Hi, I am Jennifer and I am a perfectionist.

I probably will always have the propensity to aim for perfection but I am in recovery.

I had a recent experience that I want to share. I showed up to a meeting unprepared. I had agreed the week before to be the notetaker and was supposed to read our shared agreements at the designated time. I got on the skype call and was chatting away relaxed and enjoy the company of others when someone asked who had signed up for what roles and I realized one of them was me. I had totally failed to be prepared.

So I started to frantically set up the notes, adjust my screen so I could type and see everyone, and was feeling overwhelmed because my computer was being so slow and google docs was freezing on me.

As the meeting got started, and we jumped into an opening meditation, in the background of my mind I could hear that oh so familiar critical voice of mine, “Why are you so unprepared? You should have looked at what you were supposed to do? All the other women here are prepared and you don’t have your s*** together? “ ….and then the feeling of dread of the thought, “If I’m not perfect (and perfectly on top of my game) I’m letting others down and they won’t accept me and I’ll be left all alone and won’t survive” ----dramatic yes, but often our inner voices from childhood are in survival mode and still running the show.

So as this is running through the opening meditation and I’m trying to get my bearings on getting the notes set up for our call, the leader then asks for the notetaker to read the shared agreements. Well, that was the moment for me that changed everything. I did not have the notes in front of me, it would take me a moment for me to locate them while everyone waited. So I made a choice, I decided to stop beating myself up and ask for support. I shared my imperfection with the group saying, “I’m sorry I didn’t come prepared, it will take me a moment to locate the notes but if anyone has them in front of them would they be willing to read them in my stead”

So the shift from, "I’m all alone and only if I’m perfect will I be supported, cared for, and allowed to BE" shifted into a new and emerging belief, "life and others can be forgiving (especially in certain environments).

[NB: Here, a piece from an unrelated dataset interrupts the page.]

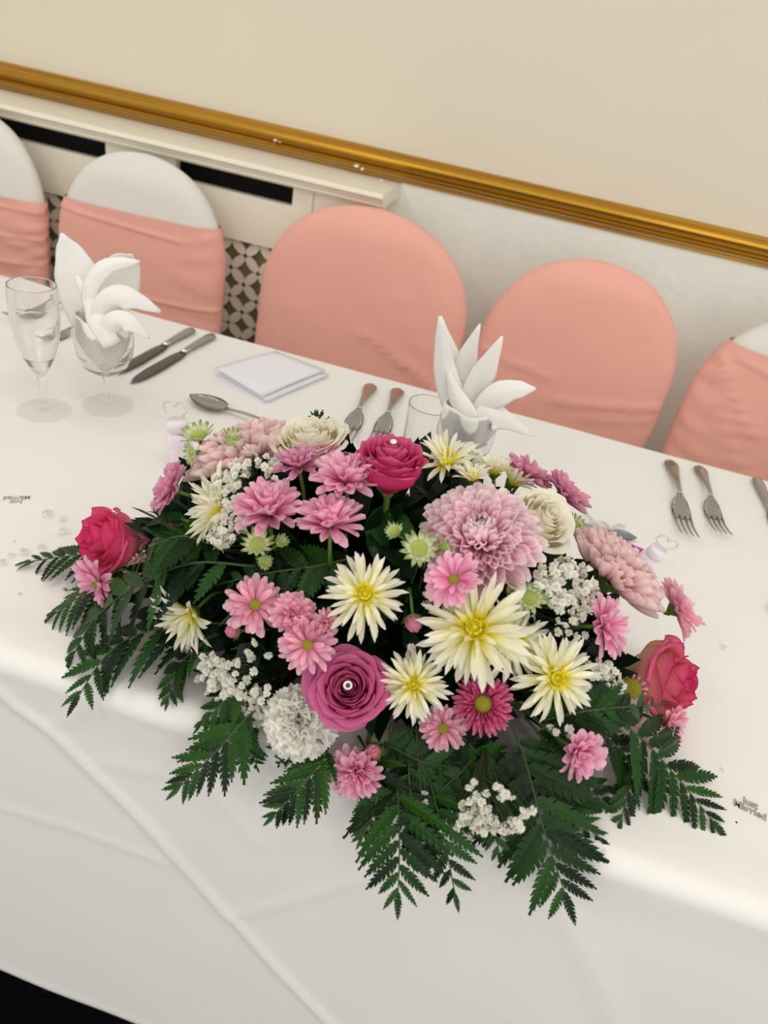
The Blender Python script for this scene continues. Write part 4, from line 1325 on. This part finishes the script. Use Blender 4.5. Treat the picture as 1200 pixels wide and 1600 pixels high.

I don’t have to rely only on myself and that others will honor me whether or not I am perfect or not". In fact, the modeling of imperfection was perhaps the biggest gift I could share in light of the group that we were in. Some people might have had some minor frustration but that was (theirs not mine) and no one was going to ban me from the group for this minor flaw in my performance.

This is my daily practice in my journey as a recovering perfectionist. I keep showing up as if life will support me and that I am ENOUGH in my imperfection and witness with delight all the ways that it shows up as TRUTH.

Are you a recovering perfectionist? Try this belief on for size and see how life can transform for you!!